Global risks. This was the main topic at the opening and closing plenaries, both chaired by Nik Gowing. Some interesting technology for managing big discussions and building ideas, around the main themes of rethink, redesign and rebuild. Video webcasts can be seen here for the first session (I come in at minute 66, talking about the four ‘lacks’ in global governance) and here for the second (minute 90, summarising the lessons of the week under the headings of ‘why’, what’ and ‘how’).

Bankers. The main topic at Davos for many. I attended a private breakfast meeting. The general feeling was that the politics of bonuses was getting in the way of serious regulatory reform. I was a bit surprised that there was not more discussion of the alleged $850 bn cost of the bail-out (this is an NAO figure), especially the impact on public expenditure.  I was told by a couple of people I spoke to that this figure was misleading and that the true cost of the bail-out was under £100bn. Worth being clear about that, I would say.

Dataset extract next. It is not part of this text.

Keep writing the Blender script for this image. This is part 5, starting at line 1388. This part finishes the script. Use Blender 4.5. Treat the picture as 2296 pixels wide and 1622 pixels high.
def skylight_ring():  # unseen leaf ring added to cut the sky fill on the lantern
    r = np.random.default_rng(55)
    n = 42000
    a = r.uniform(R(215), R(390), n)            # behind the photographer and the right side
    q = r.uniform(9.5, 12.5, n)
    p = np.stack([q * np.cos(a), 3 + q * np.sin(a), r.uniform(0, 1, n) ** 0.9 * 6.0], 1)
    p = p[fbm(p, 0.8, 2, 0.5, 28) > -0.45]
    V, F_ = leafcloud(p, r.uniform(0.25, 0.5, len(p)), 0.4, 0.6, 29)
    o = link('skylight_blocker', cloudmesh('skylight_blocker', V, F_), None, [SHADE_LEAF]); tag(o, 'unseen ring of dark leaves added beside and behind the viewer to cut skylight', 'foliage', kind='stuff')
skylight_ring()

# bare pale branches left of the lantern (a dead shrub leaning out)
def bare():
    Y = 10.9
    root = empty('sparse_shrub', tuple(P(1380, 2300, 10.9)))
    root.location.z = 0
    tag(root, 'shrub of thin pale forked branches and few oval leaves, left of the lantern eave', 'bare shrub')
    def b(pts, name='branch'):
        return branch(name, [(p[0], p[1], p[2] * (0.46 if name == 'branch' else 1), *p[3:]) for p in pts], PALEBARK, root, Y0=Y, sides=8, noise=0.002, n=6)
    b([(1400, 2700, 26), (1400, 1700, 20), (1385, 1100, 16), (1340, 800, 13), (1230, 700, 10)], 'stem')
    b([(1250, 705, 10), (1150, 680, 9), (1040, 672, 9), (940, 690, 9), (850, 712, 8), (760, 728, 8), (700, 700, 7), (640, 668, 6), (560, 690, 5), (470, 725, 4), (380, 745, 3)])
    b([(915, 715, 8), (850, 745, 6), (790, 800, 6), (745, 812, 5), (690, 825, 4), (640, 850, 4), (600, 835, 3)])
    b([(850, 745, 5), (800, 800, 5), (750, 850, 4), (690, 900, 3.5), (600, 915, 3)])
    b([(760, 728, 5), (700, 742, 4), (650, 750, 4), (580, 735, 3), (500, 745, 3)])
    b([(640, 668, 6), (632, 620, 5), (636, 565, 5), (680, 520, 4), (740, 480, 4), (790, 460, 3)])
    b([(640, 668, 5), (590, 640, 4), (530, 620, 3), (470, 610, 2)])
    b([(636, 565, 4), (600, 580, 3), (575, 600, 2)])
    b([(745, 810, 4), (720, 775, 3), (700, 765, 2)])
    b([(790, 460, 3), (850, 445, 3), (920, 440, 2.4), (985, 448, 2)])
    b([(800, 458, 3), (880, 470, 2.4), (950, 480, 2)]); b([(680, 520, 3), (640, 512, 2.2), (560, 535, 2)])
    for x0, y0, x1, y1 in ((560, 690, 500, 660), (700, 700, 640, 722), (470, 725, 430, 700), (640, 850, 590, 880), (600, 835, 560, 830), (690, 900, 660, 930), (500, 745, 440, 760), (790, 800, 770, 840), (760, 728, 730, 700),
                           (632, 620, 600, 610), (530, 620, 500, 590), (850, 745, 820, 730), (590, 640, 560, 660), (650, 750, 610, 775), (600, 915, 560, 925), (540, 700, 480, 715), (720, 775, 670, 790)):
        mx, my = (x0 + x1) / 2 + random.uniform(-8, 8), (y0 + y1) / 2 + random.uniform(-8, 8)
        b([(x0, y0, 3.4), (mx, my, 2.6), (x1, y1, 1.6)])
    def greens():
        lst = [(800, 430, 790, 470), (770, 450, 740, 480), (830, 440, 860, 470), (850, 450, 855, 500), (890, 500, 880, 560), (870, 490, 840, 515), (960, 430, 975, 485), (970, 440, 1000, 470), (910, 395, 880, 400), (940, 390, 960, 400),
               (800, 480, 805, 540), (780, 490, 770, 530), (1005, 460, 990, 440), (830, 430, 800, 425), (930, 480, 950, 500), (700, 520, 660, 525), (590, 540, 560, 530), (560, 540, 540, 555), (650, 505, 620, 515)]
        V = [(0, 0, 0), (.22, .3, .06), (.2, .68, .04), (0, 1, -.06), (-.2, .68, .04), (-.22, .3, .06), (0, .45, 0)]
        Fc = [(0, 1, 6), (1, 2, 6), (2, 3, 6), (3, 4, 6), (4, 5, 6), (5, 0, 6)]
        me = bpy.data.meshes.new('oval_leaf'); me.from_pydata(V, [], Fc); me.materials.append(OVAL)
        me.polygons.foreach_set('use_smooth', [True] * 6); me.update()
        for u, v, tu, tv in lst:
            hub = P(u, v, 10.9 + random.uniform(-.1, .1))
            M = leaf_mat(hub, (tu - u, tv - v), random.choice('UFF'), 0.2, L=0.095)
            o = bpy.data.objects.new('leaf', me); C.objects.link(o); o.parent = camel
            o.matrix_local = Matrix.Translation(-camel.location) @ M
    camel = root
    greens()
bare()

Finally, the final black tie Gala was hosted by South Africa, the usual extravaganza of music, food, wine and entertainment, spiced by the evident emotion and pride of the South African participants, many of whom were in tears. ‘I’m just so proud of my country’ said one. It is fun to speculate about a British Gala evening. The South Africans started with a moving introduction by Trevor Manuel and brought singers, dancers, some extraordinary puppets and film of animals playing football. We could start with a dour warning about the state of the public finances, perhaps broadcast the latest episode of the Archers, and then settle down to a nice game of Scrabble. At least we would be in bed at a reasonable time.